Contrats informatiques et obligation de résultat
Dans un arrêt du 1er juin 2022 (Cour de cassation, civile, Chambre commerciale, 1 juin 2022, 20-19.476), la Cour de Cassation a été amenée à rappeler les conséquences attachées au non-respect d’une obligation de résultat en matière informatique.
Pour rappel, la différence entre obligation de moyens et de résultat est essentiellement une question de charge de la preuve.
Ainsi, en présence d'une obligation de moyens, le débiteur de l'obligation n'est responsable de l'exécution défaillante que si celle-ci est due à sa faute (absence de présomption de faute) qui doit être démontrée. Lorsque l’obligation est de résultat, le débiteur est responsable dès la non-atteinte du résultat prévu (présomption de faute) et il lui appartient de démontrer la faute de l’autre partie.
En l’espèce, un client avait résolu un contrat de déploiement de solution informatique en raison de temps de réponse trop longs et d’une mauvaise qualité des livrables, résolution contestée par l’éditeur l’estimant abusive.
1) Sur le bien-fondé de la résolution
La Cour de Cassation confirme le raisonnement de la cour d’appel de Paris (Cour d'appel de Paris, Pôle 5, 11ème Chambre, 26 juin 2020, n° 17/20843).
Sur la nature de l’obligation (résultat / moyen), la Cour de Cassation a rejeté l’argumentation du prestataire (ie « une obligation ne peut être que de moyens, quand elle est entachée d'un aléa, peu important les mentions du contrat constatant l'obligation ») en relevant que (i) le contrat visait expressément l’obligation de résultat et (ii) le fait que l’éditeur , concédait une licence, réalisait des prestations de correction, d’adaptation, d’intégration et assurait la maitrise d’œuvre, caractérisant une obligation de résultat.

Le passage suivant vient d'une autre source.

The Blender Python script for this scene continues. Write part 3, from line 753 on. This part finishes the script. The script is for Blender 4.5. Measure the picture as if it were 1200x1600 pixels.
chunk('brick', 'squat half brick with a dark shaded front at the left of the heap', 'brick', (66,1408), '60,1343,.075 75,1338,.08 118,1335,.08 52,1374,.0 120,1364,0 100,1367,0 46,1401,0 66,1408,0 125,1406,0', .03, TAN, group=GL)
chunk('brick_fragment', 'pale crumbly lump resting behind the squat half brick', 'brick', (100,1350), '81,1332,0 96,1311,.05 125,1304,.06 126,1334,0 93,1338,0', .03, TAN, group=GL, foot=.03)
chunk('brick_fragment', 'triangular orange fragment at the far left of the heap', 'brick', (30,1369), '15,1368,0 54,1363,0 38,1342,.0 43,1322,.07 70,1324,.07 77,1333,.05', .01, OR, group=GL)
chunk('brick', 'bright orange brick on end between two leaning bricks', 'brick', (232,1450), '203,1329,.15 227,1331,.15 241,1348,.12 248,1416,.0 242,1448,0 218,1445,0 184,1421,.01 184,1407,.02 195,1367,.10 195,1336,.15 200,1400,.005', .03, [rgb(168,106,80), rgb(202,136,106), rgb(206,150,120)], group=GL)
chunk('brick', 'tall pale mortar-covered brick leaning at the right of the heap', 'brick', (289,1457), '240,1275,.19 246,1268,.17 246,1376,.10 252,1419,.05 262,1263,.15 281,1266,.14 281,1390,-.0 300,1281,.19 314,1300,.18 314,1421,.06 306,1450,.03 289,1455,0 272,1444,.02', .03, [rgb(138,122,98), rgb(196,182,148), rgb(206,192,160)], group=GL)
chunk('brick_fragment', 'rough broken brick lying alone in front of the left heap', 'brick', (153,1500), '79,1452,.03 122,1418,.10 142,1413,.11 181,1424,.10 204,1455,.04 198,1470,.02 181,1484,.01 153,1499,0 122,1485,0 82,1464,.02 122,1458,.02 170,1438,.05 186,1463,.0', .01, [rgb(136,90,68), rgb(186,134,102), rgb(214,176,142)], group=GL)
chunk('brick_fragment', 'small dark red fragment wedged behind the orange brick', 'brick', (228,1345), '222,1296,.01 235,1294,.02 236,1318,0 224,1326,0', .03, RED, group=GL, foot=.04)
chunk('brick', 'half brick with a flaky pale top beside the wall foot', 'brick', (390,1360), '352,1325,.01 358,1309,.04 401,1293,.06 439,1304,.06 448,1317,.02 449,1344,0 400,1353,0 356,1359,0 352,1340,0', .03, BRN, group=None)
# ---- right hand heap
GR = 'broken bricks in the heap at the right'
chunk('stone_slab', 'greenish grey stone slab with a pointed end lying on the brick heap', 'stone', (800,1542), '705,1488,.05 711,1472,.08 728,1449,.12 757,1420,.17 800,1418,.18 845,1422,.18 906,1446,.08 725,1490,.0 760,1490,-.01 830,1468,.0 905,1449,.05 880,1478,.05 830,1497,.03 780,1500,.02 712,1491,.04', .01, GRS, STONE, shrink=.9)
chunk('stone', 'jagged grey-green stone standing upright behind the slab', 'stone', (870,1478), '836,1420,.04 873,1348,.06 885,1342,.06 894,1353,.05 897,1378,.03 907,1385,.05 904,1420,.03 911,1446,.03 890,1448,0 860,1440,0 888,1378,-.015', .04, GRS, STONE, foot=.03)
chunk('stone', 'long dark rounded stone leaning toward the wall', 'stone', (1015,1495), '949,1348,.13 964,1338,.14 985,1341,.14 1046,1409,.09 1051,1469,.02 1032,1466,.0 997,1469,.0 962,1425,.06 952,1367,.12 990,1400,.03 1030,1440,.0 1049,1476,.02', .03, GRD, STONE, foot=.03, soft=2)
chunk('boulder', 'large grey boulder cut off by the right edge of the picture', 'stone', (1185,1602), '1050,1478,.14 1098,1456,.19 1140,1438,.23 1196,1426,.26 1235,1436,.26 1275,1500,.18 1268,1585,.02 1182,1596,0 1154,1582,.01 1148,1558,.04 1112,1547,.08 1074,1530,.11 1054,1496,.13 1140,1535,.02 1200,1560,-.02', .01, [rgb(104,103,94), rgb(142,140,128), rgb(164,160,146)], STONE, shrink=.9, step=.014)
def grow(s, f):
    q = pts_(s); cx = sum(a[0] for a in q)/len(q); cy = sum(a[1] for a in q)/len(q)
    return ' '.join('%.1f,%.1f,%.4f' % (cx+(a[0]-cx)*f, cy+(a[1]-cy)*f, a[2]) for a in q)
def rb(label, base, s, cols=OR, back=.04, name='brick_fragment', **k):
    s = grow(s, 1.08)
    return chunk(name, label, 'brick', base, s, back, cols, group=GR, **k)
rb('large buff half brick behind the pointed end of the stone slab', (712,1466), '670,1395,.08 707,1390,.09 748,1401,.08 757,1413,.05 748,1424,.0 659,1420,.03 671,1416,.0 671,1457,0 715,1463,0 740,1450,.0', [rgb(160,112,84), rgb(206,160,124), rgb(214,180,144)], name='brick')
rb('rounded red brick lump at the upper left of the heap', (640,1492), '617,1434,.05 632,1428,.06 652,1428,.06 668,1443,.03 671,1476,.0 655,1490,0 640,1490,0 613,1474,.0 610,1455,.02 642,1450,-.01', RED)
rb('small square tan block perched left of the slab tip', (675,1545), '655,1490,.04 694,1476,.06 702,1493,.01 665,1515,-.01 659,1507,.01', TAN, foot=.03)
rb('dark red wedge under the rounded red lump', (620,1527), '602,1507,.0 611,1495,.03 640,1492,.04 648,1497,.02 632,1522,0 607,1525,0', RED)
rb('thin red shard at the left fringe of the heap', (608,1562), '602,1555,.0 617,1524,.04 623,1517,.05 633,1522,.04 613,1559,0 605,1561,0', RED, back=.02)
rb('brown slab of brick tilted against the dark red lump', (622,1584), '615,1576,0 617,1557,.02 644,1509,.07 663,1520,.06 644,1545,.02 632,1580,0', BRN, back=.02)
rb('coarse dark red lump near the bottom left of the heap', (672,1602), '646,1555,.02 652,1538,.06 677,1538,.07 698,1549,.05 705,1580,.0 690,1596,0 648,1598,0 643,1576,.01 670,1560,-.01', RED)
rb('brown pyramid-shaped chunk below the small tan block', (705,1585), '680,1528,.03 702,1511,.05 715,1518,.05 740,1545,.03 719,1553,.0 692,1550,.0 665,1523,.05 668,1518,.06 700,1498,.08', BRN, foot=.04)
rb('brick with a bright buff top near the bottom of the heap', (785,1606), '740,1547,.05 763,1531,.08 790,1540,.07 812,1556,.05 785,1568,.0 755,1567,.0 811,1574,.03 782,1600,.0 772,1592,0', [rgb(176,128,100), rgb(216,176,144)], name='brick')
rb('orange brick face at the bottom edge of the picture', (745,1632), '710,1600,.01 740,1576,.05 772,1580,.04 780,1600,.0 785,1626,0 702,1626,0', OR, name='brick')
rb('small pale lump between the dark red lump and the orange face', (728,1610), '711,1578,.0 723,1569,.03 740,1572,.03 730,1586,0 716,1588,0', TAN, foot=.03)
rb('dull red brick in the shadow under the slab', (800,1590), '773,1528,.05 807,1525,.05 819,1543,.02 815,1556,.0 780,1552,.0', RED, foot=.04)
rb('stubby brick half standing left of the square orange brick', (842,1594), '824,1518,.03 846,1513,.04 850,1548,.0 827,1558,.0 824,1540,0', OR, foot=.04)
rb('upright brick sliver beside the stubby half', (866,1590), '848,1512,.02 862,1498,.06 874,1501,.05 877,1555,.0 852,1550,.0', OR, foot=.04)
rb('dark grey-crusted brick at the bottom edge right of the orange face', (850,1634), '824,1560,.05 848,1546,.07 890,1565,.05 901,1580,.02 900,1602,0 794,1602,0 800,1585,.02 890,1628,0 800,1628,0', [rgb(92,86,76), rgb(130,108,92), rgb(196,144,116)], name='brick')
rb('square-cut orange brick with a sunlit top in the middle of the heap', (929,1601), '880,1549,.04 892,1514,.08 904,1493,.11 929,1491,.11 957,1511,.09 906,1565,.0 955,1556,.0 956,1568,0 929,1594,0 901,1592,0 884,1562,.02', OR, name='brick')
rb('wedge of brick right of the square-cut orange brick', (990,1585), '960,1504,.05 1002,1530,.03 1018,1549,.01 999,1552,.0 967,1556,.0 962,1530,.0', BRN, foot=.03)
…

Également, la Cour de Cassation a considéré que :
- le défaut de recette résultant du nombre d’anomalies bloquantes non résolues caractérisait le manquement à une obligation de résultat ;
- le non-respect de la procédure de recette par le client est sans effet compte tenu du fait que l’éditeur est « un professionnel de l’informatique et qu’il ne justifie pas avoir élaboré des spécifications fonctionnelles détaillées en réponse aux besoins exprimés par son client, ce malgré les demandes de celui-ci, et qui sont celles faisant référence lors de la recette par le client » ;
- l’éditeur ne démontre pas que le client « ait multiplié les demandes non prévues au contrat, qu'il ait été flou dans ses demandes et qu'il ait manqué à son devoir de coopération, ces allégations ne ressortant pas des échanges de correspondances au cours de l'exécution du contrat ».
Ainsi, la Cour de Cassation prend en compte la nécessaire collaboration du client dans un contrat informatique, mais constate que dans cette affaire aucun manquement suffisant du client n’était démontré.
2) Sur les préjudices subis
La Cour de Cassation casse partiellement l’arrêt de la Cour d’appel de Paris.
Ainsi, la Cour de Cassation ne suit pas le raisonnement de la Cour d’appel de Paris, laquelle après avoir relevé que « l'exploitation de la solution devait permettre de générer progressivement des gains devant atteindre leur niveau maximum dès le déploiement complet de la solution prévu en 2014 », avait considéré que « le manque à gagner dont l’éditeur porte la responsabilité peut être évalué à une année de retour sur investissement, soit la somme de 1 200 000€ ».
A l’inverse, la Cour de Cassation rappelle que la sanction de la résolution du contrat ne peut se cumuler avec son exécution et ainsi casse les dispositions de l’arrêt condamnant l’éditeur à payer le manque à gagner du client alors qu’il avait déjà été condamné au remboursement des factures payées par le client.
L’arrêt de la Cour de Cassation souligne donc (i) l’importance pour l’éditeur de faire état par écrit tout au long du projet informatique des manquements du client, et ce afin de pouvoir contester le bien fondé d’une éventuelle résolution pour faute initiée par le client, et (ii) l’impossibilité de cumuler la perte de chance avec le remboursement des factures payées.